Fra i relatori c’era Vladimir Anikovich, presentato come membro del dipartimento affari internazionali di Media holding (gruppo Gazprom). Agli eventi di Cantiere laboratorio ha partecipato anche Domenico Furgiuele, deputato ed ex coordinatore leghista per la Calabria rimosso perché genero di un imprenditore condannato per estorsione aggravata dal metodo mafioso.

Molto assidue a Lamezia sono altre due associazioni russe. Una è Russkoe Pole, presieduta da Ekaterina Kornilkova, che è stata definita dal canale tv ucraino Ictv un braccio operativo dell’ambasciata russa a Roma insieme all’associazione Giovani Italo-Russi di Irina Osipova, l’interprete di Savoini in Russia. Kornilkova ha respinto le accuse.

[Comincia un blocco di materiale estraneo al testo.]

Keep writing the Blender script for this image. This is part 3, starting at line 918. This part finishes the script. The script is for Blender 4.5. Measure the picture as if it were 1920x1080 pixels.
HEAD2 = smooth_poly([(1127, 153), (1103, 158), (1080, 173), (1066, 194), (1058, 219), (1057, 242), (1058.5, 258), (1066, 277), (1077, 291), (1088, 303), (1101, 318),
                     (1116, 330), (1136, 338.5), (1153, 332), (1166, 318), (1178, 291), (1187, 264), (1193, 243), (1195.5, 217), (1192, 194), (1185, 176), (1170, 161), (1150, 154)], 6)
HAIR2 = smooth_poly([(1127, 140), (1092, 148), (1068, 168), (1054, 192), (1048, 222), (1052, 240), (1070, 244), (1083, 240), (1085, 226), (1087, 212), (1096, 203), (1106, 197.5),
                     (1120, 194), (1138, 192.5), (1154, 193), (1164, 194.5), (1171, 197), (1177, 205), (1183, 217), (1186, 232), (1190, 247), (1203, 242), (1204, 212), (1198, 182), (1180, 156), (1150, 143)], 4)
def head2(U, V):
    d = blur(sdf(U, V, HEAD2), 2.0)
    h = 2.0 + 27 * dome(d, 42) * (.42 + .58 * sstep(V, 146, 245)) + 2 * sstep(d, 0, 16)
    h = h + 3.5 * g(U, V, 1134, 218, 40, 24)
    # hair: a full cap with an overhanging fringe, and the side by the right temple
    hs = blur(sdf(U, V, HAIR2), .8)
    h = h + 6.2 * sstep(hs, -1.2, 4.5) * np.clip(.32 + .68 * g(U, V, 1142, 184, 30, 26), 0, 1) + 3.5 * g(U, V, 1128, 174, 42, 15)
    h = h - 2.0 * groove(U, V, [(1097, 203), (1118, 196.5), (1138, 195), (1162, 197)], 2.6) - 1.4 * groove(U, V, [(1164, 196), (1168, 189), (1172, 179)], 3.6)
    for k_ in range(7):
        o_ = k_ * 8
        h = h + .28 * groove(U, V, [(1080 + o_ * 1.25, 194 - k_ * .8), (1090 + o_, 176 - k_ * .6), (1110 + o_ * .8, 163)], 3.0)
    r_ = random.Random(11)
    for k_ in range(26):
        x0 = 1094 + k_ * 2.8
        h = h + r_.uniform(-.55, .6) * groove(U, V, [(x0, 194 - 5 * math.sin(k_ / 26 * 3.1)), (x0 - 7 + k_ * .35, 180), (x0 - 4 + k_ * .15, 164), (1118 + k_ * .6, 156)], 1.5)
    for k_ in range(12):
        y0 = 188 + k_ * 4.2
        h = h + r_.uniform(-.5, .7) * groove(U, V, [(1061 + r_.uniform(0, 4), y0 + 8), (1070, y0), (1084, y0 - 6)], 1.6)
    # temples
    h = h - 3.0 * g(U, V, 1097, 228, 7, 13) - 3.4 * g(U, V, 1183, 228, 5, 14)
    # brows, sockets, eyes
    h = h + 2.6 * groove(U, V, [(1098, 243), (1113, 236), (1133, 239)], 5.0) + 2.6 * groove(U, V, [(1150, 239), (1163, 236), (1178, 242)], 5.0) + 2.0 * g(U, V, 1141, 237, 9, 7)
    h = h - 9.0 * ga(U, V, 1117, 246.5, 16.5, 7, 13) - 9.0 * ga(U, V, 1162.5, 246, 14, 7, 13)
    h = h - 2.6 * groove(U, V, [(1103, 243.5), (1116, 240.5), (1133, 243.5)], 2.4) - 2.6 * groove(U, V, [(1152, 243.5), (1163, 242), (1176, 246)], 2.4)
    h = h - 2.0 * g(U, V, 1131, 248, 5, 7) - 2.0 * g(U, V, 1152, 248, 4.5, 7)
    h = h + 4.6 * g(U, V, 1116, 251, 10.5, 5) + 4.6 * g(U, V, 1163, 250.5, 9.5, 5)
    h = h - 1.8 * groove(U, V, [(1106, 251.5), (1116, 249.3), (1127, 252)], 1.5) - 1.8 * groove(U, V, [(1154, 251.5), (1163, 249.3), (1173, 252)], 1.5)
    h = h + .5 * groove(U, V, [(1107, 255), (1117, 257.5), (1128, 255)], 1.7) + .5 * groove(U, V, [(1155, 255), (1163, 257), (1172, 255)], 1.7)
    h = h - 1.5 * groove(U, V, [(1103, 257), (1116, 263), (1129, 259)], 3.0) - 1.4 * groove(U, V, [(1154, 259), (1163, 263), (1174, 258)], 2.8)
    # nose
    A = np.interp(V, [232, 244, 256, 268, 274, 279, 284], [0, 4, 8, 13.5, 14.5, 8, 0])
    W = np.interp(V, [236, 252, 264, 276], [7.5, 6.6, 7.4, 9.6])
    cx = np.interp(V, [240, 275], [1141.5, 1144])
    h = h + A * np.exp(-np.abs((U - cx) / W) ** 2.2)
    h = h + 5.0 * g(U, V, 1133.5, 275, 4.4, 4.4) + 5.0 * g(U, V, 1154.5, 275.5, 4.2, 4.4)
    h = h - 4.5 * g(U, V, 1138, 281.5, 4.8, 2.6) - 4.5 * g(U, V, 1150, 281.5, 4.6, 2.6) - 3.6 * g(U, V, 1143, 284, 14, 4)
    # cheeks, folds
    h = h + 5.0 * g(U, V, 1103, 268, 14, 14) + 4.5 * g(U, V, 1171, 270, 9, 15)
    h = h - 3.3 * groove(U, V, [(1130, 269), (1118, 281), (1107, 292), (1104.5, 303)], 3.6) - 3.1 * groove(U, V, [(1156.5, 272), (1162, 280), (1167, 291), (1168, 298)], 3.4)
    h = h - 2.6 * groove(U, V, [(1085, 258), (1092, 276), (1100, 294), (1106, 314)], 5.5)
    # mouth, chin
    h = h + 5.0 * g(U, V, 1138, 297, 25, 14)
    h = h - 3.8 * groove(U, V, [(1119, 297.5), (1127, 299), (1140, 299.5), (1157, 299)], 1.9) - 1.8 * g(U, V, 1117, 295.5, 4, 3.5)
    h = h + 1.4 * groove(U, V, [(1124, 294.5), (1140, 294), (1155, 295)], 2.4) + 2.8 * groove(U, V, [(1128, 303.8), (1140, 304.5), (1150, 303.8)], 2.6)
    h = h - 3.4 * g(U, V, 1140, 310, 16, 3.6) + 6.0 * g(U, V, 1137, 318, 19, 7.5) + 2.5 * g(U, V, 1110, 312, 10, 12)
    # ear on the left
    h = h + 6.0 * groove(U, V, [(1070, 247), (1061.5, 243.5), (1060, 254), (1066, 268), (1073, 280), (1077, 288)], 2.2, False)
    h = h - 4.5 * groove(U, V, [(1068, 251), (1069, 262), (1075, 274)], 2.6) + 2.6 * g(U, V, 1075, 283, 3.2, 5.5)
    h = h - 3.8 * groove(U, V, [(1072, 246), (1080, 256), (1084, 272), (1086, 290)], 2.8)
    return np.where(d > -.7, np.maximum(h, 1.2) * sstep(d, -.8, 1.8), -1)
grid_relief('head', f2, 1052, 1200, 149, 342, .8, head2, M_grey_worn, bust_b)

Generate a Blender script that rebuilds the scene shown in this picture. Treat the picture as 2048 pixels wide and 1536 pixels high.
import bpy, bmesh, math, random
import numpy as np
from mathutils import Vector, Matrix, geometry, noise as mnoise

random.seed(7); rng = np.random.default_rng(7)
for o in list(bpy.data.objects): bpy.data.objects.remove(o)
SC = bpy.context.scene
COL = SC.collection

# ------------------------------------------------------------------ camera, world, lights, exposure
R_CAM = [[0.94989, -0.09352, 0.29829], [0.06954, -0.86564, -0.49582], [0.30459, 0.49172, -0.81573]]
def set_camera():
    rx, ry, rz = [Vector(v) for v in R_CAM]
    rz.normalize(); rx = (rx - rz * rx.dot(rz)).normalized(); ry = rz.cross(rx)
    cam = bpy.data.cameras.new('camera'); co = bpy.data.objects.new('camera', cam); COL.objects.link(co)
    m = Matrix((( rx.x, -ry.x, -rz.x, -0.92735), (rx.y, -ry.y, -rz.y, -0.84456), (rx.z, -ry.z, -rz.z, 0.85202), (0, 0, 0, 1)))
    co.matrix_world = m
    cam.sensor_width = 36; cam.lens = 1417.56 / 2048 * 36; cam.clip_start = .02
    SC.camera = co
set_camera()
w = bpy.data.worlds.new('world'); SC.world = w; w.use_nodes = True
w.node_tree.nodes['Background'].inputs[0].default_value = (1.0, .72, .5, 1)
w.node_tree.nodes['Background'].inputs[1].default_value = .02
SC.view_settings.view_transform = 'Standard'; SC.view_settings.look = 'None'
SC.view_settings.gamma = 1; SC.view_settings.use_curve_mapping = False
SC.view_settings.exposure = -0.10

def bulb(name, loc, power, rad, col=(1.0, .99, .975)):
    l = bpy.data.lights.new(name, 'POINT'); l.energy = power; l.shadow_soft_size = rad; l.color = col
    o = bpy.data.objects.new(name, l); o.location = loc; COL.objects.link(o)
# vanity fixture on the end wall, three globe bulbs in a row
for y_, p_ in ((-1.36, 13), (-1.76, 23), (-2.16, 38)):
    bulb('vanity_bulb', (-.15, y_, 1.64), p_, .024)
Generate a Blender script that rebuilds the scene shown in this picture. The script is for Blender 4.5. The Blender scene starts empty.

L’altra è Speranza, presieduta da Ekaterina Vikhoreva, nata a Donetsk e candidata alle ultime comunali romane con la lista “Movimento Patria” guidata da Alfredo Iorio, che riuniva Forza Nuova, Fiamma Tricolore e Msi. Le elezioni non sono andate bene (2795 voti totali pari allo 0,21 per cento). Meglio l’incontro organizzato a Napoli il 24 novembre 2017 con la presenza, fra gli altri, di Giancarlo Giorgetti, Francesco Storace, Gianni Alemanno e Vincenzo Sofo, neo-europarlamentare legato sentimentalmente a Marion Maréchal Le Pen.

Da menzionare anche la romana Nova Civilitas, il cui presidente Gianfranco Amato, avvocato tifosissimo di Putin, ha pubblicato un manifesto a favore dell’Europa cristiana e antiabortista. Ospitato spesso da Radio Padania e animatore di iniziative con i lametini di Cantiere laboratorio, Amato è in stretto contatto con don Stefano Caprio, ex cappellano presso l’ambasciata italiana a Mosca. Don Caprio, che ha vissuto in Russia dal 1989, nel 2017 è stato incaricato da papa Francesco dei rapporti con il patriarcato ortodosso di Mosca.